Brodhead, let it be remembered, is the same fellow who was president of Duke back in 2006, when a black stripper accused white Duke lacrosse players of rape. Though the stripper’s story was dubious from the start, several dozen humanities professors, including 80% of the faculty of the African and African American Studies Program (AAAS), joined in a campaign to paint her as a victim and the athletes as racist brutes. Brodhead’s response? He sided with the mob – smearing the athletes, forcing their coach to resign, and piously pontificating about the evils of racism. Thanks to his cowardice, to the faculty’s ideology-driven rush to judgment, and to an unscrupulous prosecutor who was clearly out to railroad innocent young men, the players’ lives were almost destroyed. Their exoneration made national headlines.
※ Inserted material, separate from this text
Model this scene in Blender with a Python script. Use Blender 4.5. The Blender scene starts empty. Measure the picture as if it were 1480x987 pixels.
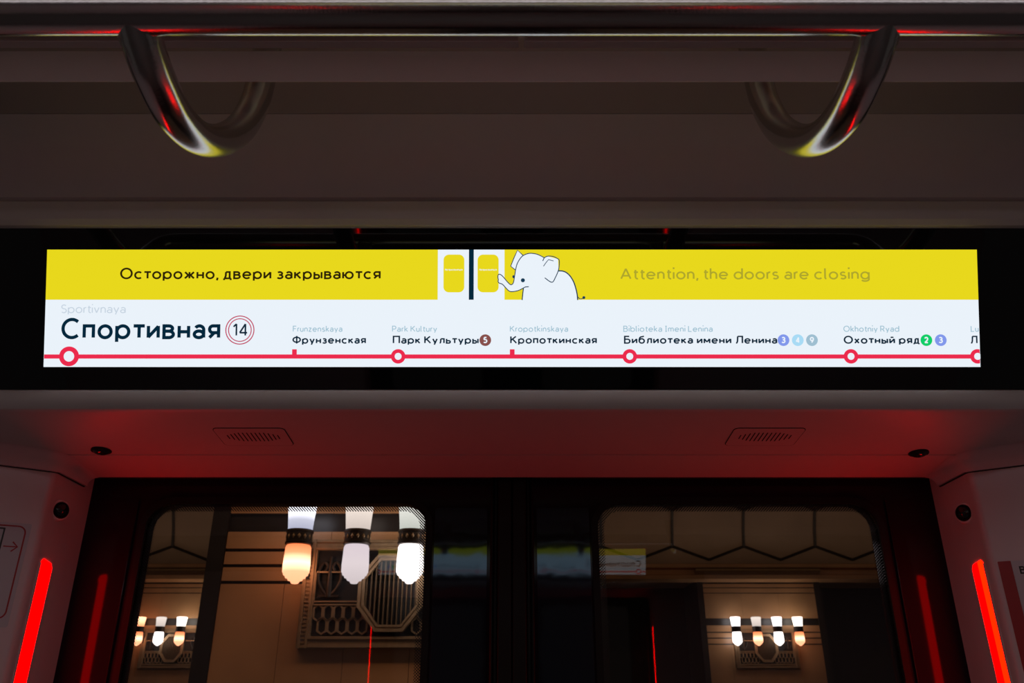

Brodhead and many others at Duke could’ve learned from that disgraceful experience. They chose not to. Brodhead, who had repeatedly “cast…aspersions on the lacrosse players’ characters” (as KC Johnson and Stuart Taylor, Jr., put it in their book on the case), reacted to their exoneration by rewarding the professors who’d tried to destroy them, recommending full departmental status for the AAAS. As former Duke basketball star Jay Bilas summed it up at the time, “From the beginning, President Brodhead abdicated his responsibility as Duke’s leader to stand up for fairness and truth. Instead, President Brodhead chose the path of political expediency. He failed to effectively counter factually inaccurate and inappropriate statements about Duke and its students, failed to forcefully speak out against procedural irregularities, and failed to take appropriate action in response to repeated attacks upon the due process rights of Duke’s students….Brodhead’s mishandling of the challenges presented has proven him incapable of effectively leading Duke into the future.”
I mention this episode at length not because I mean to single out Duke and Brodhead, but – on the contrary – because it is beyond doubt that many other college presidents, if confronted with the same situation, would likely have conducted themselves exactly as Brodhead did. His shameful abandonment of those lacrosse players, and his readiness to echo the damning rhetoric of their critics, reflected a mentality that’s deeply rooted in all too many American universities. In today’s Orwellian academy, there’s no longer any such thing as blind justice – certainly not colorblind justice. Morality comes down to questions not of right and wrong but of race, sex, and class. To put it a slightly different way, evil comes in three forms: racism, sexism, and classism. Hence the innocent can be guilty, the guilty innocent. Of the several dozen Duke profs who coldbloodedly convicted the lacrosse players without a trial, few if any expressed remorse afterwards. Even though those athletes turned out to have done nothing wrong, their detractors on the faculty felt morally pure because, in the larger battle against racism, sexism, and classism, they’d been in the right.